*Data for the task*.
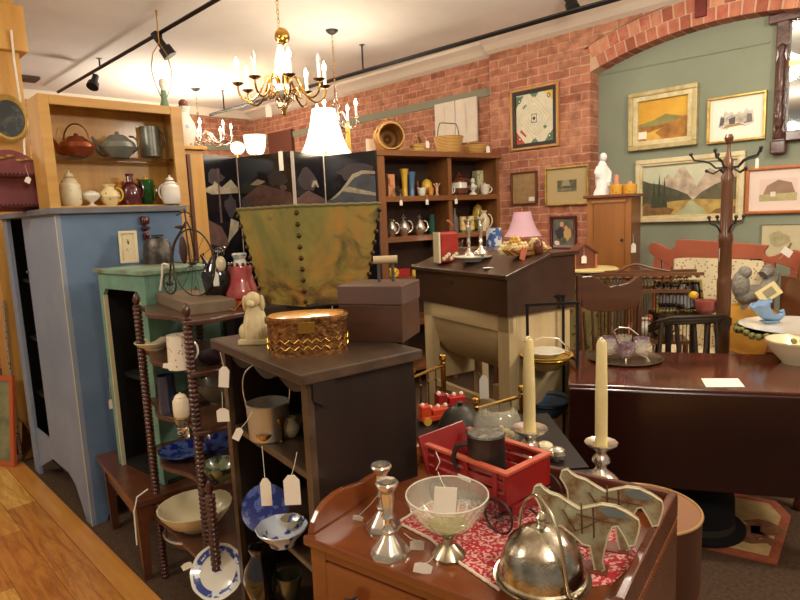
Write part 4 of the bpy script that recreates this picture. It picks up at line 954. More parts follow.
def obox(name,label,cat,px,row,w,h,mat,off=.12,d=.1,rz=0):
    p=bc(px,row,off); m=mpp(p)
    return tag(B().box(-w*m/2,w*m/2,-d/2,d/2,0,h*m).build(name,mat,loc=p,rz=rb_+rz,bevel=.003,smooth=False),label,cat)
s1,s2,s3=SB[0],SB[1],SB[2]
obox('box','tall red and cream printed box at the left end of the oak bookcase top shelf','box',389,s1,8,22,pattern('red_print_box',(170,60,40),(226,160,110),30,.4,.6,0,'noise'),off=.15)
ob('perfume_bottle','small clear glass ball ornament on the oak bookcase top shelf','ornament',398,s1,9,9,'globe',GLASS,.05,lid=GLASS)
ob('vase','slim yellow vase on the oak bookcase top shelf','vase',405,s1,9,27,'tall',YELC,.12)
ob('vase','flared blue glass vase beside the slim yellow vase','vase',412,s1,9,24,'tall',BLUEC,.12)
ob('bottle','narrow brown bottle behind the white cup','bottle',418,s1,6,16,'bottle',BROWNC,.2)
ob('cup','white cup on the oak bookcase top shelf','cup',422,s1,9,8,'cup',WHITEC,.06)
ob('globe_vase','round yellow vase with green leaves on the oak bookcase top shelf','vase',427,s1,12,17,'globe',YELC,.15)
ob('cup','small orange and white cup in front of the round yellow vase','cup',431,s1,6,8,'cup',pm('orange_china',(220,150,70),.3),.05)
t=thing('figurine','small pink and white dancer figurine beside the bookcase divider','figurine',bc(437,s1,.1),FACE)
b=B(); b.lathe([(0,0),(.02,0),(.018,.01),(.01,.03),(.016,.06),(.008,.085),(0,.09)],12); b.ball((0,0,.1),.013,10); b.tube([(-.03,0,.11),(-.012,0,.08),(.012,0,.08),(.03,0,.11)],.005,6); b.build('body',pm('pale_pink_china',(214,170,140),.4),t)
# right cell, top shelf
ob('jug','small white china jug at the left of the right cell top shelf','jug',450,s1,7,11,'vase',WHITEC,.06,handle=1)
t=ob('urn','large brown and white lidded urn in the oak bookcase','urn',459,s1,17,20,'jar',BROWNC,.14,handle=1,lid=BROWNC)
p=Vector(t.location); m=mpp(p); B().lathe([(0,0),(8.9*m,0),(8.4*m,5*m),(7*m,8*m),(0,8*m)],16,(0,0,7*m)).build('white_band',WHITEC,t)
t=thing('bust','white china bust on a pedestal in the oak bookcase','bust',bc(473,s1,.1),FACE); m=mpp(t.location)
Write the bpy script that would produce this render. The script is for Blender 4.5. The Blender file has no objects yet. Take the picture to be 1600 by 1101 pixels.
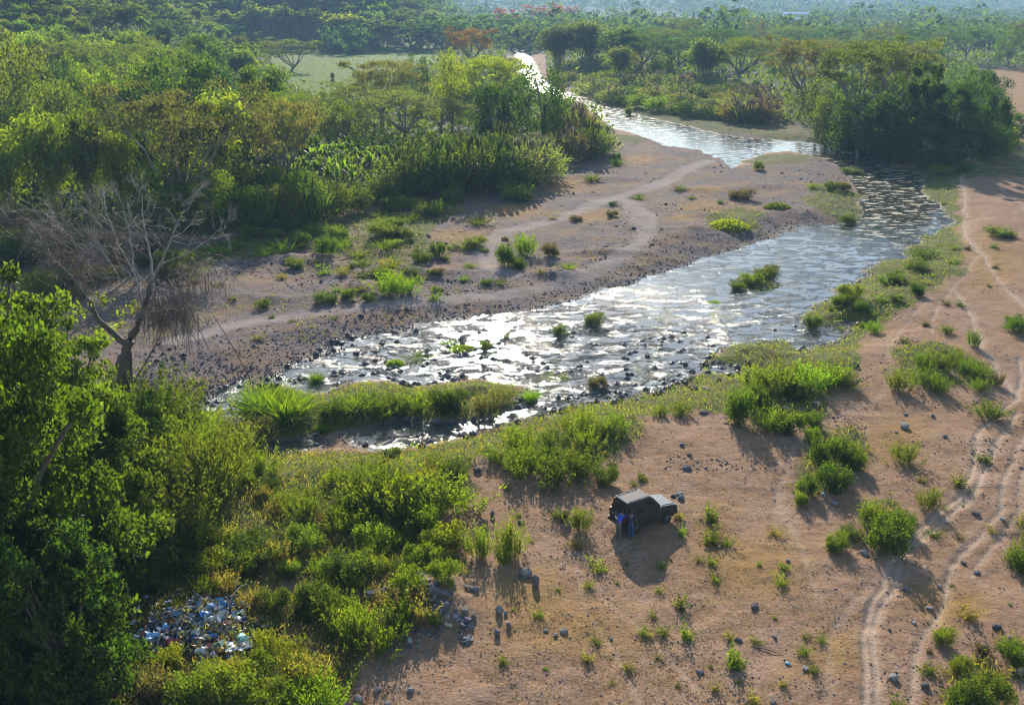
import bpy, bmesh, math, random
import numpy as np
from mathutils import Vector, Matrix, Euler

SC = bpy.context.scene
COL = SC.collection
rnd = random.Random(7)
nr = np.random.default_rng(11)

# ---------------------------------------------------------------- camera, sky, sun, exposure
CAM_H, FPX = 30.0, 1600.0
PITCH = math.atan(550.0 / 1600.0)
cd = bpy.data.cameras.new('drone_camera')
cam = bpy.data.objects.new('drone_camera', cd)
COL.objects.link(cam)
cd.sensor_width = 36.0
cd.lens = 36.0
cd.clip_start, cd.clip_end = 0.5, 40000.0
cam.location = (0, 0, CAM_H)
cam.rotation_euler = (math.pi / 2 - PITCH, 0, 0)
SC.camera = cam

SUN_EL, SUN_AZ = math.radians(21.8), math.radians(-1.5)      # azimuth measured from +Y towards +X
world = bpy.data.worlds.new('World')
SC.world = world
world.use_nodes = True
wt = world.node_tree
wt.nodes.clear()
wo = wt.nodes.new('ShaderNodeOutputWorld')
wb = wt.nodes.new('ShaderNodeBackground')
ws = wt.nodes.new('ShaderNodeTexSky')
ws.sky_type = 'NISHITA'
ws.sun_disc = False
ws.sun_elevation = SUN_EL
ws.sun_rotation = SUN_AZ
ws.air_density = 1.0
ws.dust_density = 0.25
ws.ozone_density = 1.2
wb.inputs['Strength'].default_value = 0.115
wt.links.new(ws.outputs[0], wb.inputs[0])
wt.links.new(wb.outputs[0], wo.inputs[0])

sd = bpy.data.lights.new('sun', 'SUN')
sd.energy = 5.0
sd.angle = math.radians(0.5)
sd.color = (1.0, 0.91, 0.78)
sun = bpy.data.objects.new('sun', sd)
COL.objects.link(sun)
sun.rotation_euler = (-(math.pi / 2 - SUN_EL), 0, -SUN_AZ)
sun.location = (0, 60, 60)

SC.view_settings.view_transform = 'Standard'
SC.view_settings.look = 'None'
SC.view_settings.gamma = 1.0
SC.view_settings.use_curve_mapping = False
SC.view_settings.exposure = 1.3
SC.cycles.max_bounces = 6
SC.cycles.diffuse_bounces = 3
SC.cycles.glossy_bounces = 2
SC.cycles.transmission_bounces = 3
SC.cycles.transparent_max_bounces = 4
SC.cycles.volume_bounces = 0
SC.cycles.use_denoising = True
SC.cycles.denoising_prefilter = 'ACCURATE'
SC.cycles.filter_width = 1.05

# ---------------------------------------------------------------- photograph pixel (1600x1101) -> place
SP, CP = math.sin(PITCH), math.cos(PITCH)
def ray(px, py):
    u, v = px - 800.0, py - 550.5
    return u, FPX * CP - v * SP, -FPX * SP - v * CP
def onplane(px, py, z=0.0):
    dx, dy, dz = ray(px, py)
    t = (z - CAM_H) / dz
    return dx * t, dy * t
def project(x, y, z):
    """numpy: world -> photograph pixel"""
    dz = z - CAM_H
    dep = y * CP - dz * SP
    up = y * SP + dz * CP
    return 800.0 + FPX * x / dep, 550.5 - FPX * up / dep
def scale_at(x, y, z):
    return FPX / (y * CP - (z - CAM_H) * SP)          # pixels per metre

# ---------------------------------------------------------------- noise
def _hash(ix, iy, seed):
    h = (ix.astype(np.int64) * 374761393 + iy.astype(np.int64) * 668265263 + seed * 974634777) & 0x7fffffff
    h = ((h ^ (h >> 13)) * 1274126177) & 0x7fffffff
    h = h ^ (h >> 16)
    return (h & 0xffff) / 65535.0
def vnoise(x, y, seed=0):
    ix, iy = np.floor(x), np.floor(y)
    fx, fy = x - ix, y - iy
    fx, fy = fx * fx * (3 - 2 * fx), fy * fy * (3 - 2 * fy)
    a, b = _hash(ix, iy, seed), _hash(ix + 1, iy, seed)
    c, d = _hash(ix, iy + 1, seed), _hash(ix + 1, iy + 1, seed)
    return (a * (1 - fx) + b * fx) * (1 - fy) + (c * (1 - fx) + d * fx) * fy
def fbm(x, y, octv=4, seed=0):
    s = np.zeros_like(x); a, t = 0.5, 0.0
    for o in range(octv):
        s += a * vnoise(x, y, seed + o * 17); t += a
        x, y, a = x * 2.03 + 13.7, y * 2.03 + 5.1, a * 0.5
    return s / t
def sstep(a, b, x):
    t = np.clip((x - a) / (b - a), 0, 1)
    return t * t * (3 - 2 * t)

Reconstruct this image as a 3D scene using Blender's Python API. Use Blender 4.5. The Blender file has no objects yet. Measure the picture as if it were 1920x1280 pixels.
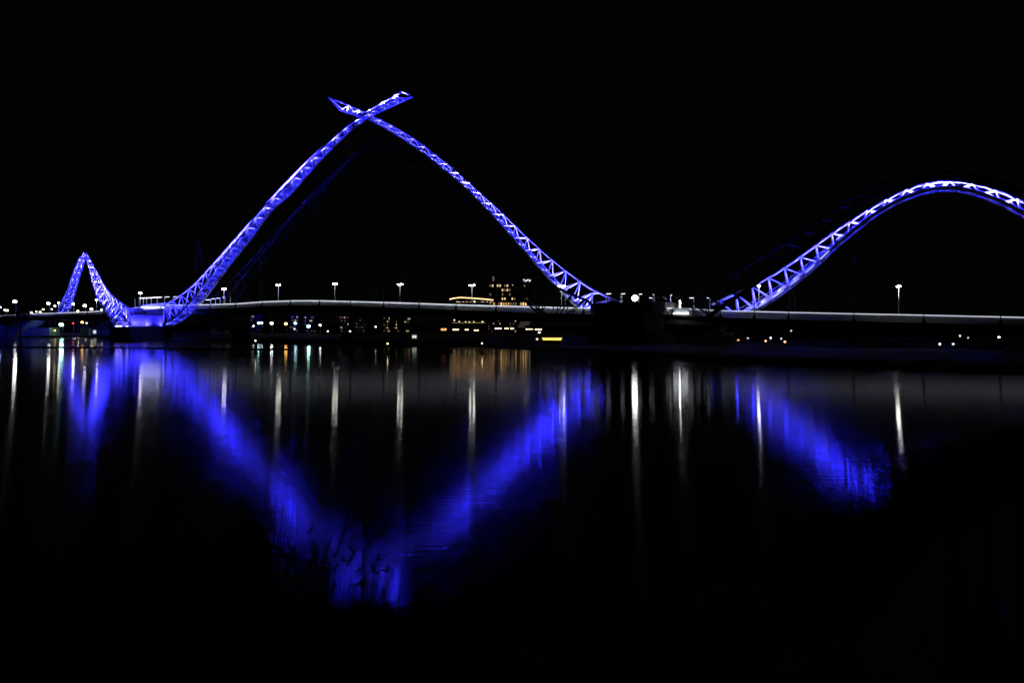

*What is being asked*.
Output all of the data exactly as it stands, minus any images.

*Exercise response*.
Write part 4 of the bpy script that recreates this picture. It picks up at line 954. More parts follow.
def obox(name,label,cat,px,row,w,h,mat,off=.12,d=.1,rz=0):
    p=bc(px,row,off); m=mpp(p)
    return tag(B().box(-w*m/2,w*m/2,-d/2,d/2,0,h*m).build(name,mat,loc=p,rz=rb_+rz,bevel=.003,smooth=False),label,cat)
s1,s2,s3=SB[0],SB[1],SB[2]
obox('box','tall red and cream printed box at the left end of the oak bookcase top shelf','box',389,s1,8,22,pattern('red_print_box',(170,60,40),(226,160,110),30,.4,.6,0,'noise'),off=.15)
ob('perfume_bottle','small clear glass ball ornament on the oak bookcase top shelf','ornament',398,s1,9,9,'globe',GLASS,.05,lid=GLASS)
ob('vase','slim yellow vase on the oak bookcase top shelf','vase',405,s1,9,27,'tall',YELC,.12)
ob('vase','flared blue glass vase beside the slim yellow vase','vase',412,s1,9,24,'tall',BLUEC,.12)
ob('bottle','narrow brown bottle behind the white cup','bottle',418,s1,6,16,'bottle',BROWNC,.2)
ob('cup','white cup on the oak bookcase top shelf','cup',422,s1,9,8,'cup',WHITEC,.06)
ob('globe_vase','round yellow vase with green leaves on the oak bookcase top shelf','vase',427,s1,12,17,'globe',YELC,.15)
ob('cup','small orange and white cup in front of the round yellow vase','cup',431,s1,6,8,'cup',pm('orange_china',(220,150,70),.3),.05)
t=thing('figurine','small pink and white dancer figurine beside the bookcase divider','figurine',bc(437,s1,.1),FACE)
b=B(); b.lathe([(0,0),(.02,0),(.018,.01),(.01,.03),(.016,.06),(.008,.085),(0,.09)],12); b.ball((0,0,.1),.013,10); b.tube([(-.03,0,.11),(-.012,0,.08),(.012,0,.08),(.03,0,.11)],.005,6); b.build('body',pm('pale_pink_china',(214,170,140),.4),t)
# right cell, top shelf
ob('jug','small white china jug at the left of the right cell top shelf','jug',450,s1,7,11,'vase',WHITEC,.06,handle=1)
t=ob('urn','large brown and white lidded urn in the oak bookcase','urn',459,s1,17,20,'jar',BROWNC,.14,handle=1,lid=BROWNC)
p=Vector(t.location); m=mpp(p); B().lathe([(0,0),(8.9*m,0),(8.4*m,5*m),(7*m,8*m),(0,8*m)],16,(0,0,7*m)).build('white_band',WHITEC,t)
t=thing('bust','white china bust on a pedestal in the oak bookcase','bust',bc(473,s1,.1),FACE); m=mpp(t.location)
Write the bpy script that would produce this render. The script is for Blender 4.5. The Blender file has no objects yet. Take the picture to be 1600 by 1101 pixels.
import bpy, bmesh, math, random
import numpy as np
from mathutils import Vector, Matrix, Euler

SC = bpy.context.scene
COL = SC.collection
rnd = random.Random(7)
nr = np.random.default_rng(11)

# ---------------------------------------------------------------- camera, sky, sun, exposure
CAM_H, FPX = 30.0, 1600.0
PITCH = math.atan(550.0 / 1600.0)
cd = bpy.data.cameras.new('drone_camera')
cam = bpy.data.objects.new('drone_camera', cd)
COL.objects.link(cam)
cd.sensor_width = 36.0
cd.lens = 36.0
cd.clip_start, cd.clip_end = 0.5, 40000.0
cam.location = (0, 0, CAM_H)
cam.rotation_euler = (math.pi / 2 - PITCH, 0, 0)
SC.camera = cam

SUN_EL, SUN_AZ = math.radians(21.8), math.radians(-1.5)      # azimuth measured from +Y towards +X
world = bpy.data.worlds.new('World')
SC.world = world
world.use_nodes = True
wt = world.node_tree
wt.nodes.clear()
wo = wt.nodes.new('ShaderNodeOutputWorld')
wb = wt.nodes.new('ShaderNodeBackground')
ws = wt.nodes.new('ShaderNodeTexSky')
ws.sky_type = 'NISHITA'
ws.sun_disc = False
ws.sun_elevation = SUN_EL
ws.sun_rotation = SUN_AZ
ws.air_density = 1.0
ws.dust_density = 0.25
ws.ozone_density = 1.2
wb.inputs['Strength'].default_value = 0.115
wt.links.new(ws.outputs[0], wb.inputs[0])
wt.links.new(wb.outputs[0], wo.inputs[0])

sd = bpy.data.lights.new('sun', 'SUN')
sd.energy = 5.0
sd.angle = math.radians(0.5)
sd.color = (1.0, 0.91, 0.78)
sun = bpy.data.objects.new('sun', sd)
COL.objects.link(sun)
sun.rotation_euler = (-(math.pi / 2 - SUN_EL), 0, -SUN_AZ)
sun.location = (0, 60, 60)

SC.view_settings.view_transform = 'Standard'
SC.view_settings.look = 'None'
SC.view_settings.gamma = 1.0
SC.view_settings.use_curve_mapping = False
SC.view_settings.exposure = 1.3
SC.cycles.max_bounces = 6
SC.cycles.diffuse_bounces = 3
SC.cycles.glossy_bounces = 2
SC.cycles.transmission_bounces = 3
SC.cycles.transparent_max_bounces = 4
SC.cycles.volume_bounces = 0
SC.cycles.use_denoising = True
SC.cycles.denoising_prefilter = 'ACCURATE'
SC.cycles.filter_width = 1.05

# ---------------------------------------------------------------- photograph pixel (1600x1101) -> place
SP, CP = math.sin(PITCH), math.cos(PITCH)
def ray(px, py):
    u, v = px - 800.0, py - 550.5
    return u, FPX * CP - v * SP, -FPX * SP - v * CP
def onplane(px, py, z=0.0):
    dx, dy, dz = ray(px, py)
    t = (z - CAM_H) / dz
    return dx * t, dy * t
def project(x, y, z):
    """numpy: world -> photograph pixel"""
    dz = z - CAM_H
    dep = y * CP - dz * SP
    up = y * SP + dz * CP
    return 800.0 + FPX * x / dep, 550.5 - FPX * up / dep
def scale_at(x, y, z):
    return FPX / (y * CP - (z - CAM_H) * SP)          # pixels per metre

# ---------------------------------------------------------------- noise
def _hash(ix, iy, seed):
    h = (ix.astype(np.int64) * 374761393 + iy.astype(np.int64) * 668265263 + seed * 974634777) & 0x7fffffff
    h = ((h ^ (h >> 13)) * 1274126177) & 0x7fffffff
    h = h ^ (h >> 16)
    return (h & 0xffff) / 65535.0
def vnoise(x, y, seed=0):
    ix, iy = np.floor(x), np.floor(y)
    fx, fy = x - ix, y - iy
    fx, fy = fx * fx * (3 - 2 * fx), fy * fy * (3 - 2 * fy)
    a, b = _hash(ix, iy, seed), _hash(ix + 1, iy, seed)
    c, d = _hash(ix, iy + 1, seed), _hash(ix + 1, iy + 1, seed)
    return (a * (1 - fx) + b * fx) * (1 - fy) + (c * (1 - fx) + d * fx) * fy
def fbm(x, y, octv=4, seed=0):
    s = np.zeros_like(x); a, t = 0.5, 0.0
    for o in range(octv):
        s += a * vnoise(x, y, seed + o * 17); t += a
        x, y, a = x * 2.03 + 13.7, y * 2.03 + 5.1, a * 0.5
    return s / t
def sstep(a, b, x):
    t = np.clip((x - a) / (b - a), 0, 1)
    return t * t * (3 - 2 * t)

Reconstruct this image as a 3D scene using Blender's Python API. Use Blender 4.5. The Blender file has no objects yet. Measure the picture as if it were 1920x1280 pixels.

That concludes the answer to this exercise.